Hacking local defaults into GConf

It’s very useful to create a limited JHBuild moduleset that builds just a tiny portion of GNOME. We do this for GNOME Shell and it allows people to get GNOME Shell running in just a few minutes without debugging build problems in a gigantic pile of modules. However a persistent problem with doing this is GConf defaults. Because people are testing within their current session, instead of running a completely new session, the gconfd is the system installed gconfd and is looking in the system defaults database for schemas. But the install rules for the jhbuilt modules can’t install schemas there. So the applications don’t get the right default values.

We’ve known for a long time that the right thing to do is to have the application read the defaults information directly; as well as fixing this problem with multiple installlation prefixes, it increase robustness. dconf and GSettings will work this way. But I wanted a quick fix for the gnome-shell JHbuild, not an entire new subsystem. So, today I sat down and wrote gconf-defaults-hack.

gconf-defaults-hack is a small LD_PRELOAD library (yep, yuck), that intercepts two core calls from libgconf: gconf_engine_get_fuller() and gconf_engine_get_default_from_schema(). First these functions are executed as normally, but then if they fail and no default at all was found, the hack library goes and looks in $sysconfdir/etc/gconf/schemas to see if it can find the defaults itself. Obviously, parsing even through a small set of schema XML files on every lookup would be prohibitive, so the first time a lookup is triggered, all the schema files are read at once, and the extracted defaults written to a SQLite database. As long as the mtime of the schema files don’t change, subsequent lookups will continue to use the same database.

You can clone it from git://git.fishsoup.net/gconf-defaults-hack (browse; README)
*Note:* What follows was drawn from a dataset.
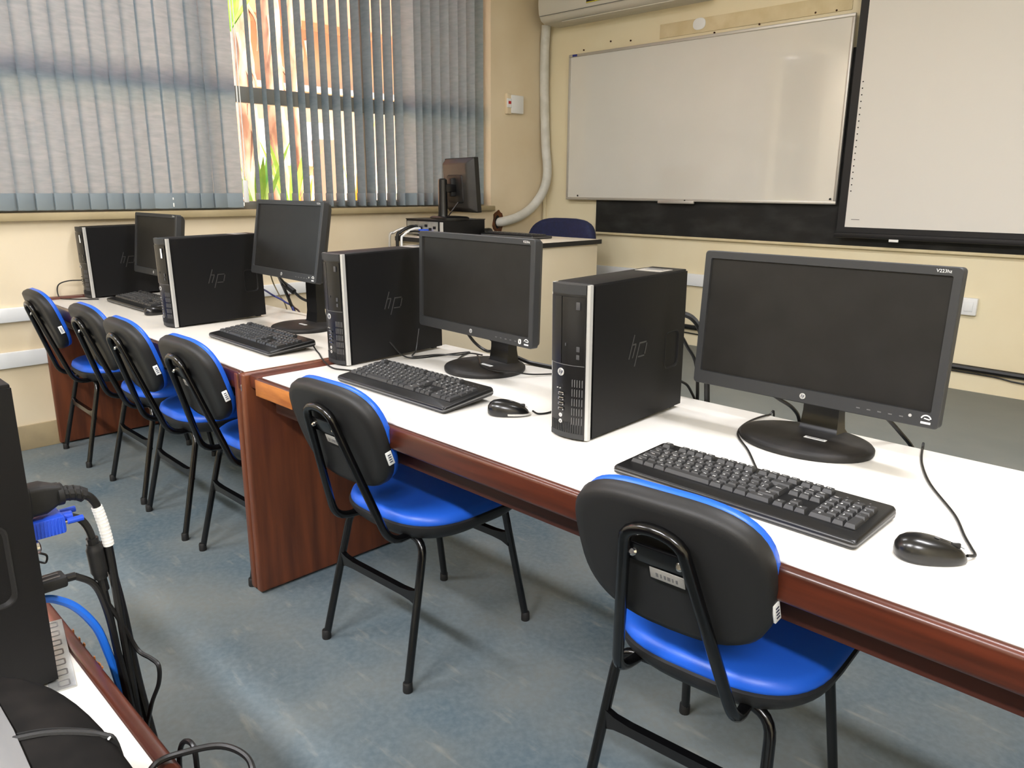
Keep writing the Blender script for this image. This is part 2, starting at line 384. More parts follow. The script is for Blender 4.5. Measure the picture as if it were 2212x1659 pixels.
# ================================================ WHITEBOARD, BLACKBOARD, SCREEN, AIRCON
bb = thing('blackboard', 'long black chalkboard mostly hidden behind the whiteboard', 'blackboard', (-1.0, YF-.002, 1.5))
MB().box((0, -.008, -.03), (5.2, .016, 1.07), .002).build('slate', 'slate', bb)
MB().box((.0, -.013, -.572), (5.2, .026, .016), .003).build('ledge', 'plaster', bb)
wb = thing('whiteboard', 'white enamel board in a thin aluminium frame', 'whiteboard', (-2.85, YF-.032, 1.67))
Wb, Hb = 2.035, 1.012
MB().box((0, -.006, 0), (Wb-.02, .012, Hb-.02)).build('board_surface', 'board', wb)
for nm, c, d in (('frame_rail', (0, -.009, Hb/2-.009), (Wb, .022, .018)), ('frame_rail', (0, -.009, -Hb/2+.009), (Wb, .022, .018)),
                 ('frame_stile', (-Wb/2+.008, -.009, 0), (.016, .022, Hb-.036)), ('frame_stile', (Wb/2-.008, -.009, 0), (.016, .022, Hb-.036))):
    MB().box(c, d, .003).build(nm, 'alu', wb)
for x, z in ((-.9, -Hb/2+.03), (.985, -Hb/2+.03), (.02, -Hb/2+.006)):
    MB().loft(circ(8, .006), [(1, 0), (1, .004)], FRONT).build('screw', 'dark', wb, (x, -.02, z))
MB().box((-.96, -.022, Hb/2-.009), (.04, .004, .014)).build('blue_sticker', 'dkblue', wb, label='blue sticker on the frame')
MB().box((-.05, -.018, -Hb/2-.004), (.28, .016, .02), .003).build('pen_ledge', 'alu', wb)
ps = thing('projection_screen', 'white projection screen with black borders hanging over the blackboard', 'screen', (-.55, YF-.075, 1.0))
PW, PH = 2.5, 1.85
MB().box((0, 0, PH/2), (PW, .003, PH)).build('screen_cloth', 'blackfab', ps)
MB().box((.01, -.003, PH/2+.02), (PW-.07, .003, PH-.045)).build('white_viewing_area', 'screen', ps)
MB().box((0, -.001, -.002), (PW+.02, .03, .03), .008).build('bottom_bar', 'blackfab', ps)
MB().box((-.93, -.012, -.022), (.05, .006, .014), .002).build('pull_tab', 'white', ps)
bdot = MB()
for i in range(18): bdot.loft(circ(6, .0038), [(1, 0), (1, .0012)], at(FRONT, -PW/2+.058, -.0047, .24+i*.0338))
bdot.build('mark_dots', 'dark', ps)['kind'] = 'stuff'
MB().box((-PW/2+.1, -.005, .085), (.045, .001, .003)).build('fold_mark', 'greyprint', ps)

ac = thing('air_conditioner', 'cream split air conditioner high on the front wall', 'air conditioner', (-3.37, YF, 2.38))
prof = [(0, 0), (-.16, .0), (-.2, .018), (-.225, .06), (-.232, .12), (-.225, .3), (-.2, .33), (0, .33)]
L = 1.3
b = MB(); b.rings([[(-L/2+dx, y*s, z if z > .02 else z+(1-s)*.2) for y, z in prof] for dx, s in ((0, .93), (.012, 1), (L-.012, 1), (L, .93))]); b.build('housing', 'acw', ac, angle=50)
MB().box((.08, -.125, -.001), (L-.2, .09, .006), .002, rot=Matrix.Rotation(R(0), 3, 'X')).build('louvre', 'acw', ac)
MB().box((0, -.222, .044), (L-.03, .004, .003)).build('seam', 'greyprint', ac)
MB().box((-.02, -.2315, .115), (.36, .006, .085), .002).build('display', 'acd', ac)
MB().box((-.02, -.2325, .071), (.36, .006, .004)).build('display_edge', 'yel', ac)
cp = tag(MB().tube([(XW+.055, YF-.06, 2.40), (XW+.04, YF-.055, 2.25), (XW+.036, YF-.05, 2.0), (XW+.04, YF-.045, 1.8), (XW+.06, YF-.05, 1.55), (XW+.09, YF-.06, 1.36), (XW+.075, YF-.09, 1.22), (XW+.05, YF-.19, 1.10), (XW+.045, YF-.33, 1.035), (XW+.03, YF-.46, 1.005), (XW-.03, YF-.5, .995)], .034, 14).build('refrigerant_pipe', 'pvc'), 'white wrapped pipe curving from the air conditioner down into the wall', 'pipe')
ho = thing('pipe_hole', 'ragged brown foam hole where the white pipe enters the wall', 'hole', (XW, 4.04, 1.0))
b = MB(); rg = random.Random(5)
b.ring([(a*(1+rg.uniform(-.18, .18)), c*(1+rg.uniform(-.15, .15))) for a, c in circ(18, .05, .085)], circ(18, .028, .05), 0, .012, .006, SIDE); b.build('foam_edge', 'rust', ho)
MB().loft(circ(18, .03, .055), [(1, 0), (1, .002)], SIDE).build('opening', 'dark', ho)
sw = thing('alarm_box', 'small white wall box with a red mark beside the window', 'switch box', (XW, 4.2, 1.835))
MB().box((.016, .02, 0), (.032, .125, .125), .006).build('housing', 'rack', sw)
MB().box((.012, -.06, .0), (.024, .045, .14), .004).build('side_plate', 'wall2', sw)
MB().box((.026, -.062, .005), (.008, .05, .062), .003).build('button_plate', 'rack', sw)
MB().box((.0305, -.062, .008), (.002, .026, .02)).build('red_mark', 'red', sw)
so = thing('wall_outlet', 'small white outlet at the end of the front wall raceway', 'outlet', (-1.085, YF, .655))
MB().box((0, -.014, 0), (.075, .028, .09), .004).build('plate', 'rack', so); MB().box((0, -.029, 0), (.04, .004, .05), .002).build('socket', 'rack', so)

# ================================================ VERTICAL BLINDS
ZB, ZH = 1.128, 2.74
def slat_mesh(z0, z1, wd, nz=1):
    b = MB(); n = 6; rows = []
    for z in (z0, z1):
        rows.append([Vector((.006*(1-(2*i/n-1)**2), -wd/2+wd*i/n, z)) for i in range(n+1)])
    V = [[b.bm.verts.new(p) for p in rw] for rw in rows]
    for i in range(n): b.bm.faces.new((V[0][i], V[0][i+1], V[1][i+1], V[1][i]))
    return b.mesh('slat', 'slat', 60)
SL = slat_mesh(0, ZH-ZB, .092)
PK = MB().box((.004, 0, .041), (.005, .089, .078), .002).mesh('weight_pocket', 'pocket')
CL = MB().box((.004, .0, .02), (.008, .006, .02), .001).box((.004, 0, .052), (.007, .006, .012), .001).mesh('clip', 'paper')
def blind(name, label, ys, angs, xp):
    t = thing(name, label, 'blind', (xp, ys[0], ZB))
    MB().box((0, (ys[-1]-ys[0])/2, ZH-ZB+.02), (.045, ys[-1]-ys[0]+.12, .04), .004).build('headrail', 'alu', t)
    for i, (y, a) in enumerate(zip(ys, angs)):
        s = inst(SL, 'slat', t, (0, y-ys[0], 0), (0, 0, R(a)))
        inst(PK, 'weight_pocket', s)
        if abs(a) < 40: inst(CL, 'clip', s, (0, .046, 0))
    ch = MB().tube([(-.014, .03, .03)]+[(-.016+.003*math.sin(k), k*(ys[-1]-ys[0])/10, .028) for k in range(1, 10)]+[(-.014, ys[-1]-ys[0]-.03, .03)], .0011, 5, 3); ch.build('bead_chain', 'alu', t)
    return t
ys = [.86+.0787*i for i in range(16)]
rg = random.Random(11)
bl = blind('vertical_blind', 'closed grey fabric vertical blind on the left half of the window', ys, [12+rg.uniform(-5, 5)-(18 if i in (10, 15) else 0) for i in range(16)], XW-.055)
# tilt cord and wand at the right end of the closed blind
MB().tube([(.02, ys[-1]-ys[0]+.05, 1.58), (.02, ys[-1]-ys[0]+.05, .12)], .004, 6, 1).build('pull_cord', 'paper', bl)
MB().tube([(.02, ys[-1]-ys[0]+.066, 1.58), (.02, ys[-1]-ys[0]+.066, .16)], .003, 6, 1).build('pull_cord', 'paper', bl)
MB().box((.02, ys[-1]-ys[0]+.058, .09), (.012, .028, .12), .003).build('cord_weight', 'paper', bl)
ys = [2.188+.0783*i for i in range(23)]
blind('vertical_blind', 'half open grey vertical blind on the right half of the window', ys, [-max(70, 101-13*(y-2.19)+rg.uniform(-3, 3))+(45 if i == 14 else 0) for i, y in enumerate(ys)], XW-.06)

# ================================================ OUTDOORS
struct(MB().box((-16, 2, -.06), (23.2, 40, .1)).build('floor', 'yard', label='sunlit paved yard outside the window'))
nb = thing('neighbouring_building', 'sunlit terracotta building across the yard outside the window', 'building', (-10.4, 6, 0))
MB().box((-.2, -1.5, 2.0), (.3, 13, 4.0)).build('wall', 'facade', nb)
MB().box((1.0, -.5, 3.95), (.5, 14, 1.4), .03).build('eave_beam', 'terra', nb)
MB().box((.1, -.5, 4.75), (2.6, 15, .2)).build('roof_slab', 'terra', nb)
MB().box((0.0, -.1, 1.85), (.1, 1.5, .62), .01).build('bright_opening_panel', 'limewash', nb)  # brightness of a lit window opening, put into a white panel
MB().box((0.4, .28, .95), (.22, .3, 1.9), .02).build('post', 'post', nb)
MB().box((0.05, 0, 2.62), (.16, 9, .07), .01).build('ledge', 'limewash', nb)
for k in range(7): MB().tube([(.3+.05*k, -1.6+.55*k, 3.2), (.25, -1.4+.55*k, 2.75)], .035, 6, 1).build('bracket', 'limewash', nb)
MB().box((0.3, 1.6, .5), (.3, 3.2, 1.0), .03).build('low_wall', 'facade', nb)
tag(MB().box((-6.4, -5.6, 1.6), (.3, 6, 3.6)).build('reflection_wall', 'mustard'), 'yellow wall added out of view outside, for the whiteboard reflection', 'wall')  # unseen wall added so the whiteboard mirrors something yellow
def trunk(x, y, h, r0, label, lean=0.):
    rg = random.Random(int(y*100)); t = thing('palm_tree', label, 'tree', (x, y, 0), (0, 0, 0), 'tree trunks outside the window')
    b = MB(); rs = []
    for i in range(26):
        z = h*i/25; rd = r0*(1-.25*i/25)*(1+.08*math.sin(i*2.1)+rg.uniform(-.06, .06))
        rs.append([(lean*z+rd*math.cos(2*math.pi*k/14)*(1+rg.uniform(-.05, .05)), rd*math.sin(2*math.pi*k/14), z) for k in range(14)])
    b.rings(rs); b.build('trunk', 'bark', t, angle=60)
    for k in range(8):
        z = rg.uniform(1.2, h-.6); a = rg.uniform(-1.2, 1.2)
        MB().tube([(lean*z+r0*.75*math.cos(a), r0*.75*math.sin(a), z), (lean*z+r0*1.1*math.cos(a), r0*1.2*math.sin(a)+.03, z-.15), (lean*z+r0*1.15*math.cos(a), r0*1.3*math.sin(a), z-.4)], lambda q: .02*(1-q*.8), 5, 3).build('dead_frond', 'bark', t)
    return t
trunk(-7.3, 3.72, 4.6, .13, 'thick pale palm trunk outside, nearest the closed blind')
trunk(-8.2, 4.52, 4.8, .12, 'peeling palm trunk outside, in the middle of the open slats', .02)
trunk(-8.9, 5.25, 4.6, .08, 'slender palm trunk outside, right of the peeling one', -.02)
def spiky(name, label, x, y, z0, n, ln, mt='leaf', spread=.5, seed=1, rad=.03):
    t = thing(name, label, 'plant', (x, y, 0), group='garden plants outside the window'); rg = random.Random(seed)
    MB().tube([(0, 0, 0), (.01, 0, z0*.5), (0, 0, z0+.02)], .025, 7, 3).build('stem', 'stem' if mt == 'stem' else 'bark', t)
    for k in range(n):
        a = 2*math.pi*k/n+rg.uniform(-.3, .3); l = ln*rg.uniform(.7, 1.1); sp = spread*rg.uniform(.3, 1.1)
        b = MB(); V = []
        for i in range(6):
            q = i/5; d = sp*l*q; z = z0+l*q*(1-.35*sp*q); wd = rad*(math.sin(math.pi*min(1, q*.85+.12)))
            px, py = math.cos(a)*d, math.sin(a)*d; tx, ty = -math.sin(a), math.cos(a)
            V.append([b.bm.verts.new((px+tx*wd, py+ty*wd, z)), b.bm.verts.new((px, py, z-.3*wd)), b.bm.verts.new((px-tx*wd, py-ty*wd, z))])
        for p, q2 in zip(V, V[1:]):
            b.bm.faces.new((p[0], p[1], q2[1], q2[0])); b.bm.faces.new((p[1], p[2], q2[2], q2[1]))
        b.build('leaf', mt, t, angle=60)
spiky('spiky_plant', 'bright green spiky plant just outside the gap between the blinds', -5.45, 2.84, .95, 9, .75, spread=.45, seed=4)
spiky('spiky_plant', 'green leafy plant high up outside beside the closed blind', -6.4, 3.17, 2.45, 9, .6, spread=.8, seed=9, rad=.05)
spiky('spiky_plant', 'dull green leafy plant outside behind the palm trunks', -7.6, 4.32, .9, 10, .9, spread=.5, seed=12)
spiky('yellow_plant', 'yellow stalked plant outside behind the open slats', -8.6, 5.05, .6, 8, .9, 'stem', .55, 21)
spiky('yellow_plant', 'tall yellow stemmed plant outside at the right of the open slats', -9.0, 6.12, .8, 6, 1.3, 'stem', .25, 23)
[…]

Is there some better way of making a non-system install of an application work without modifying or hacking GConf? If you know of such, speak up. Would this be better as a modification to libgconf? Conceptually, probably, yes, and making such a modification could be an interesting project for someone. But I was most interested in getting this working without thinking too much about what was long-term supportable.

4 Comments

  1. Posted June 8, 2009 at 6:20 am | Permalink

    Don’t know how much applicable is this to GNOME Shell, but in Sugar we are launching the shell inside a new session bus. As we are using GConf D-BUS, we don’t have the issue you are seeing.

  2. Owen
    Posted June 8, 2009 at 7:24 am | Permalink

    Using a separate session makes a lot of sense for running a nested environment. But ‘gnome-shell –replace’ replaces the user’s existing window manager, and should integrate with logout, the screensaver, etc, so it’s probably not to applicable for us. (Or for someone just JHBuilding a single application.) There are maybe also potential synchronization problems if you have two gconfd’s both writing to the same user database?

  3. Ray Strode
    Posted June 9, 2009 at 2:54 pm | Permalink

    Another idea might be to just add a $GCONF_SOURCE_PATH_FILE environment variable that points to a file in your jhbuild install root (say ~/gnome-shell/install/etc/gnome-shell/gconf-path) which has something like:

    # pull from jhbuild gconf config source for schemas
    xml:readonly:$(HOME)/gnome-shell/install/etc/gconf/gconf.xml.defaults

    # but use system gconf database for settings
    include /etc/gconf/2/path

    Would require a small patch to gconf though to check $GCONF_SOURCE_PATH_FILE before trying GCONF_CONFDIR/path though.

    • Owen
      Posted June 10, 2009 at 8:28 am | Permalink

      Hmm, changing the path for gconfd isn’t really an option, since we are using the user’s normal gconfd from the enclosing session.

      Though maybe an option would be to patch libgconf to allow an extra of local sources to read *after* querying the engine:

      export GCONF_FALLBACK_SOURCES=xml:readonly:$(HOME)/gnome-shell/install/etc/gconf/gconf.xml.defaults

      Then we could add GConf to the jhbuild, and schema installation would go into the local directory (because we’re using the locally build gconftool), and we could set the environment variable.

      Certainly cleaner than my approach. The main disadvantage I see is that we couldn’t work with both gconf-dbus and normal gconf, since we’d have to jhbuild one or the other. Are any Linux distros using gconf-dbus?